Alborado del gracioso

Maurice Ravel

Ravel: Alborado del gracioso

Last Modified: May 14, 2012

Composed: 1904-1905; orch. 1918
Length: c. 8 minutes
Orchestration: 3 flutes (3rd = piccolo), 2 oboes, English horn, 2 clarinets, 2 bassoons, contrabassoon, 4 horns, 2 trumpets, 3 trombones, tuba, timpani, percussion (Basque drum, bass drum, castanets, crotales, cymbals, military drum, tambourine, triangle, and xylophone), 2 harps, and strings
First Los Angeles Philharmonic performance: July 8, 1926, Emil Oberhoffer conducting

Ravel’s Alborada del gracioso (Morning Song of the Jester) started life as a piano piece, the fourth number in the composer’s Miroirs. The set straddles a divide in the composer’s biography between his years as an up-and-coming young Turk and those of his celebrity. In 1905, Ravel took his last shot at the Prix de Rome, a scholarship awarded by the French government to promising young artists. He had finished second in the 1901 competition and made it past the preliminary screening in 1902 and 1903, but in 1905 he failed to qualify. The uproar in the press and among leading figures in French arts and letters – Romain Rolland, who didn’t even like Ravel’s music, wrote to the director of the Academy of Fine Arts on the composer’s behalf – turned the composer into a cause célèbre.

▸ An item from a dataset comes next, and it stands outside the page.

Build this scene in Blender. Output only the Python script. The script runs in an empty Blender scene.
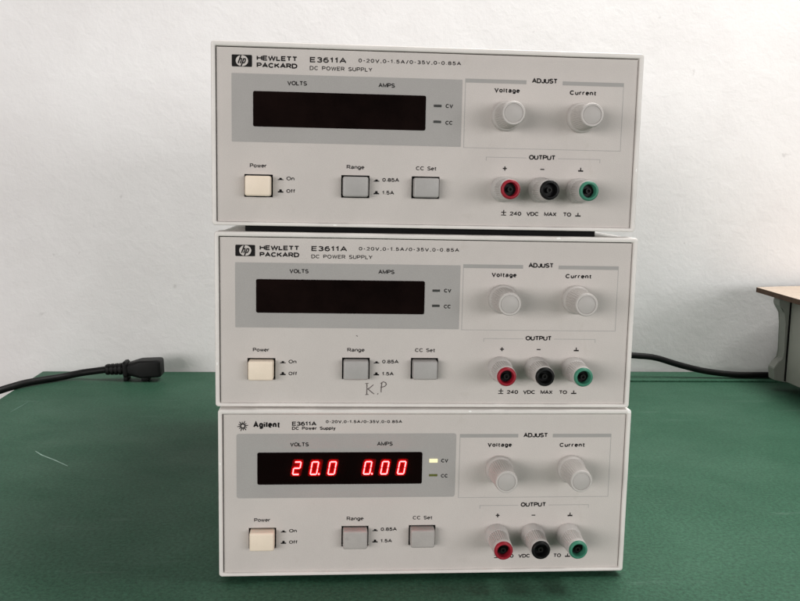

Once the furor died down, Ravel was able to complete Miroirs, including the Alborada, which he wrote in 1905. He orchestrated the movement in 1918 and it premiered the following year in Paris. Pizzicato violins and harps give a hint of Spanish flavor, imitating the sound of a strummed guitar. Solo winds and strings foreshadow the seguidilla – a moderately fast Spanish dance traditionally accompanied by guitar – that functions as a framing device in the work. A long bassoon solo, marked “expressive like a recitative” by the composer, begins the jester’s awkward, but earnest, serenade, which is punctuated by rhythmic interjections from strings divided into 24 parts, harps, and percussion. Fragments of the seguidilla intrude from time to time, and it eventually returns to bring the work to a close.

John Mangum is Vice President of Artistic Planning for the St. Paul Chamber Orchestra.